WRITTEN TASK - Nothing but the lines from the line with "Reconstruct this image" to the line with "S = bpy.context.scene", both included, is to be repeated, and those exactly. Leave out the pictures.

DATA PROVIDED -

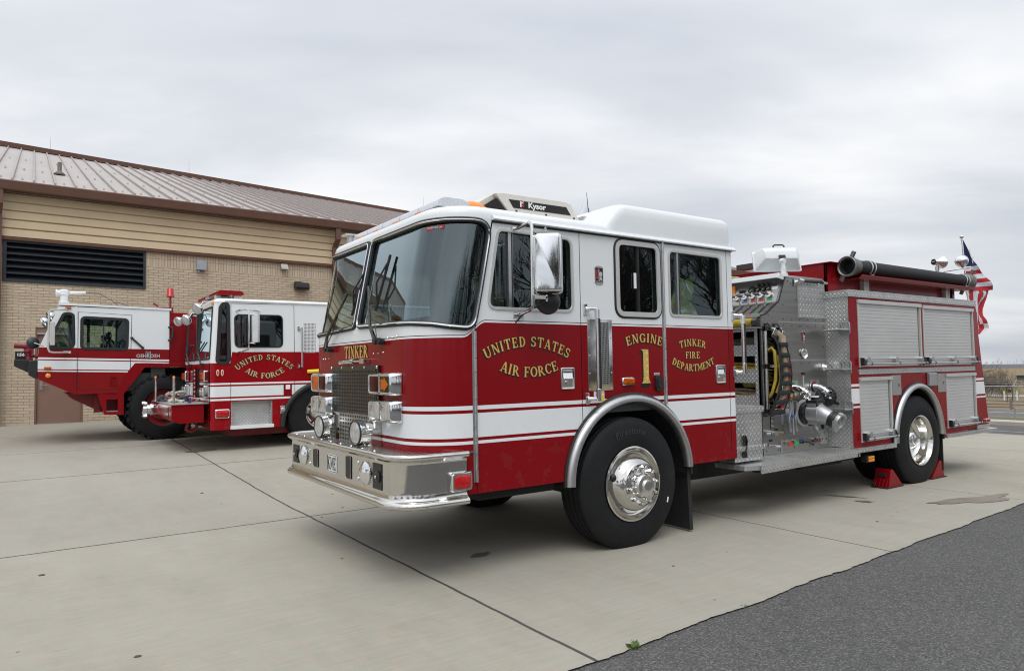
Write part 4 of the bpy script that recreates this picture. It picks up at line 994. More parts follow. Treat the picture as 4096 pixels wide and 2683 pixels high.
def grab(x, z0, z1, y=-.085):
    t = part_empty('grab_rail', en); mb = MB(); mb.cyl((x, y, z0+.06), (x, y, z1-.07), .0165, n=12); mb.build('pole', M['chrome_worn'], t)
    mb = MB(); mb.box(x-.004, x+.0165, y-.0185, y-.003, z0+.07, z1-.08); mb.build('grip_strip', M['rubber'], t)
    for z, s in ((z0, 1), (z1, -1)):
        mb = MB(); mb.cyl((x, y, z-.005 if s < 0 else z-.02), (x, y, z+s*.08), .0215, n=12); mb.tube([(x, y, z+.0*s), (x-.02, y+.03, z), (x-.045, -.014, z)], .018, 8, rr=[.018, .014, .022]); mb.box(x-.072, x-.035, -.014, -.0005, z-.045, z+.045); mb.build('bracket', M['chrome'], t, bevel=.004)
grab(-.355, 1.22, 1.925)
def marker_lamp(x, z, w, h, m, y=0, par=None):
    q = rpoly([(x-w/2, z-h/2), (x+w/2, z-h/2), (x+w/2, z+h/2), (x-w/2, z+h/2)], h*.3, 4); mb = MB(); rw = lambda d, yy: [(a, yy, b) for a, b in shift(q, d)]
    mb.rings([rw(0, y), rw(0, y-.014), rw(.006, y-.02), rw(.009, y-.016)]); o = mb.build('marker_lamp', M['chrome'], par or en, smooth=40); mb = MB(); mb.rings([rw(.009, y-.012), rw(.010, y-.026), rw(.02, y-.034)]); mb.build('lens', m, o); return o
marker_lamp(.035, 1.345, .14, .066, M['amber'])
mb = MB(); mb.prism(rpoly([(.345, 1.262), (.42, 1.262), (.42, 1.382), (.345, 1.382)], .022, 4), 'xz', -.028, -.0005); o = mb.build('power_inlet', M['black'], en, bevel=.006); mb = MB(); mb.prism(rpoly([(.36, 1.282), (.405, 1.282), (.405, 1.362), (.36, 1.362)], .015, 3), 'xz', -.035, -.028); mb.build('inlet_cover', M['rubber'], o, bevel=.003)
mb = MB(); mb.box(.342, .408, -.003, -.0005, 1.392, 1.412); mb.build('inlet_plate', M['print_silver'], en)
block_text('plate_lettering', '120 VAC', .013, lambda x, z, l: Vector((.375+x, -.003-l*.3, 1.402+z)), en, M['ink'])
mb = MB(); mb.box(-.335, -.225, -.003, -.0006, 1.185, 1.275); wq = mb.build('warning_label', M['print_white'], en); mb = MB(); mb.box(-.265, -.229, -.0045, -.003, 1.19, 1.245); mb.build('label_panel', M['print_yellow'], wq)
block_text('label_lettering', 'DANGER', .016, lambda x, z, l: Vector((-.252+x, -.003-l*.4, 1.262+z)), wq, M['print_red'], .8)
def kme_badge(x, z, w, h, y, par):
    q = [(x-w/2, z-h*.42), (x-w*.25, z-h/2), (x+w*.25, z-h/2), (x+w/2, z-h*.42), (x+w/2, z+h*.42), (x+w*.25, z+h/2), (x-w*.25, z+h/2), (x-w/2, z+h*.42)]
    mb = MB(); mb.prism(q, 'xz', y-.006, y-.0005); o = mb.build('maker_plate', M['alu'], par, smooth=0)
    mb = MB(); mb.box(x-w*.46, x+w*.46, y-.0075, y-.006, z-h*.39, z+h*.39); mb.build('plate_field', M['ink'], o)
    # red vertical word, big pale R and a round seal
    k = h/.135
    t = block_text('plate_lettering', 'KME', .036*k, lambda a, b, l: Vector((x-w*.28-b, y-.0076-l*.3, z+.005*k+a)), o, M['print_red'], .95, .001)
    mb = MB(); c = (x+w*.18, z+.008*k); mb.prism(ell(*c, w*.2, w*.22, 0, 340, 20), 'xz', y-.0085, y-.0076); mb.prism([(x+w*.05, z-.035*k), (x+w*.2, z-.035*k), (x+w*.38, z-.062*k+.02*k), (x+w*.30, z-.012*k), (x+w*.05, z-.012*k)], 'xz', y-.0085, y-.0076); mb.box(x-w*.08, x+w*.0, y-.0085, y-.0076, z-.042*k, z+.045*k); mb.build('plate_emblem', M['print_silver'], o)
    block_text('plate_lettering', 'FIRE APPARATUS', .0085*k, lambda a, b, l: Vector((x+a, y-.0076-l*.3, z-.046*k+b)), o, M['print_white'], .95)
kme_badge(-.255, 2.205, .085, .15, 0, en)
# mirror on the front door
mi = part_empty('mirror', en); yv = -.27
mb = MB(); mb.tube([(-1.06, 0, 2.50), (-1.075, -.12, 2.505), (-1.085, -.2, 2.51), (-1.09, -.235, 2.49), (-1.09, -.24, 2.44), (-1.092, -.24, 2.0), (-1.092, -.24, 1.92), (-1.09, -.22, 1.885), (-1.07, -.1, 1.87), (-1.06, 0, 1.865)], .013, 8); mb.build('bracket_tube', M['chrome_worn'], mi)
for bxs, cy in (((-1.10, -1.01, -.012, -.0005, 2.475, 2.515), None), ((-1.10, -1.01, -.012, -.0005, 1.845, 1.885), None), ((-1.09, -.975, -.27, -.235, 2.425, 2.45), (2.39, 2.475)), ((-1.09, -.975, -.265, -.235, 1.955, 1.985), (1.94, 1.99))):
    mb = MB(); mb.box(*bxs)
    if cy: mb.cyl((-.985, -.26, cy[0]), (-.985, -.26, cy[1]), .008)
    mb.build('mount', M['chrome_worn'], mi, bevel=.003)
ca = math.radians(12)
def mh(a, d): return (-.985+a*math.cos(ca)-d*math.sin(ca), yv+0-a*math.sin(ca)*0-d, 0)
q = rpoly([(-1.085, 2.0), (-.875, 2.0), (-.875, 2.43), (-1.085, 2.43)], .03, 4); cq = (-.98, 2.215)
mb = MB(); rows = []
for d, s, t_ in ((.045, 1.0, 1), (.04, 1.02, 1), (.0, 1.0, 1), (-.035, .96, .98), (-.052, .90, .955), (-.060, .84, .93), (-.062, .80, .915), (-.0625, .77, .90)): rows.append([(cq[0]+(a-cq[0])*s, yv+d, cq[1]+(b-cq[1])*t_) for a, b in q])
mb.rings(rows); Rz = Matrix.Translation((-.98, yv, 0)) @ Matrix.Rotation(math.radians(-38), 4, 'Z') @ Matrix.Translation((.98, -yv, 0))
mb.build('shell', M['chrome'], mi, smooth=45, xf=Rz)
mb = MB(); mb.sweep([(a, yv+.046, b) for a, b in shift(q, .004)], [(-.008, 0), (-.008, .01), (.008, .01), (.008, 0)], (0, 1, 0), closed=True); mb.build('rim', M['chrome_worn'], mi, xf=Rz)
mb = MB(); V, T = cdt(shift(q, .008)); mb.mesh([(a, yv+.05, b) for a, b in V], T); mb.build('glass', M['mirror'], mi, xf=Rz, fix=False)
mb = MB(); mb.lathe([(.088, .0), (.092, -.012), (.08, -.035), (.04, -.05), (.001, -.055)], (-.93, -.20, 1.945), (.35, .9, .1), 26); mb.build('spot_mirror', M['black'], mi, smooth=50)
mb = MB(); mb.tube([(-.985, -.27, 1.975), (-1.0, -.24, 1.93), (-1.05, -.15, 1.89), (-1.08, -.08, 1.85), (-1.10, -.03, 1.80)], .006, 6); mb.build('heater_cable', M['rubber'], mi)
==
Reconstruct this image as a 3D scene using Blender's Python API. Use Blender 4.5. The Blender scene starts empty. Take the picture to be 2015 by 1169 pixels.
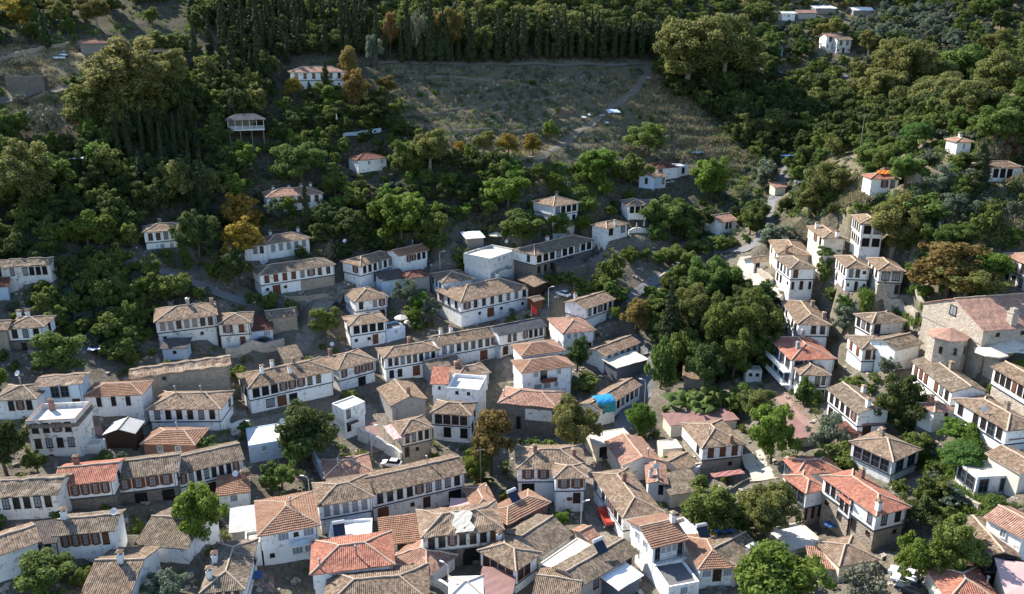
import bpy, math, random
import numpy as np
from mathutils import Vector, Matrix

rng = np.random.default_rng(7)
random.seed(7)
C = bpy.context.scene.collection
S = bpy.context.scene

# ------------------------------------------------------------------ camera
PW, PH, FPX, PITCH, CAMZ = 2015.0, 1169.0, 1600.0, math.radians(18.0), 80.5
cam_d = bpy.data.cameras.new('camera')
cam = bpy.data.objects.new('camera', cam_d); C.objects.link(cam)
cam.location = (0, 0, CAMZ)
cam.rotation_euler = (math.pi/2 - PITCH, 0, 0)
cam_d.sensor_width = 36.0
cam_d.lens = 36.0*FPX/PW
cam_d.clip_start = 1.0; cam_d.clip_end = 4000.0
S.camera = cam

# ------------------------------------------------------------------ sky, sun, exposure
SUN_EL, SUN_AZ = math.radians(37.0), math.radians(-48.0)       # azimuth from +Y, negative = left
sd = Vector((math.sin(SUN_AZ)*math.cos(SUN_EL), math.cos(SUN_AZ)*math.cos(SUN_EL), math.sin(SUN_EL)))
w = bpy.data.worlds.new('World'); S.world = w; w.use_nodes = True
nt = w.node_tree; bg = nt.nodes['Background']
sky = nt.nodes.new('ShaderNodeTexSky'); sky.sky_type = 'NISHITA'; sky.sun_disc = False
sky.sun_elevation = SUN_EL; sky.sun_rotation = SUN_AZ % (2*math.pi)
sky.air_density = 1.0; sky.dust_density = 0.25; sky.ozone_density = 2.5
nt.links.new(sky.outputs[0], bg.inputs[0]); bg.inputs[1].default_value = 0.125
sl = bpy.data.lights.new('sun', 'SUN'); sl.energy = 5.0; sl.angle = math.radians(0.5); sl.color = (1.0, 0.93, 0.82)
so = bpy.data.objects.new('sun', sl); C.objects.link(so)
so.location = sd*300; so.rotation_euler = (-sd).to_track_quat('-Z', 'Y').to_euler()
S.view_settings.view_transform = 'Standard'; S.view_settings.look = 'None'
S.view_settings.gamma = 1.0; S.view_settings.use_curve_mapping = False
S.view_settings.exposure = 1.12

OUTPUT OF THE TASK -
Reconstruct this image as a 3D scene using Blender's Python API. Use Blender 4.5. The Blender scene starts empty. Take the picture to be 2015 by 1169 pixels.
import bpy, math, random
import numpy as np
from mathutils import Vector, Matrix

rng = np.random.default_rng(7)
random.seed(7)
C = bpy.context.scene.collection
S = bpy.context.scene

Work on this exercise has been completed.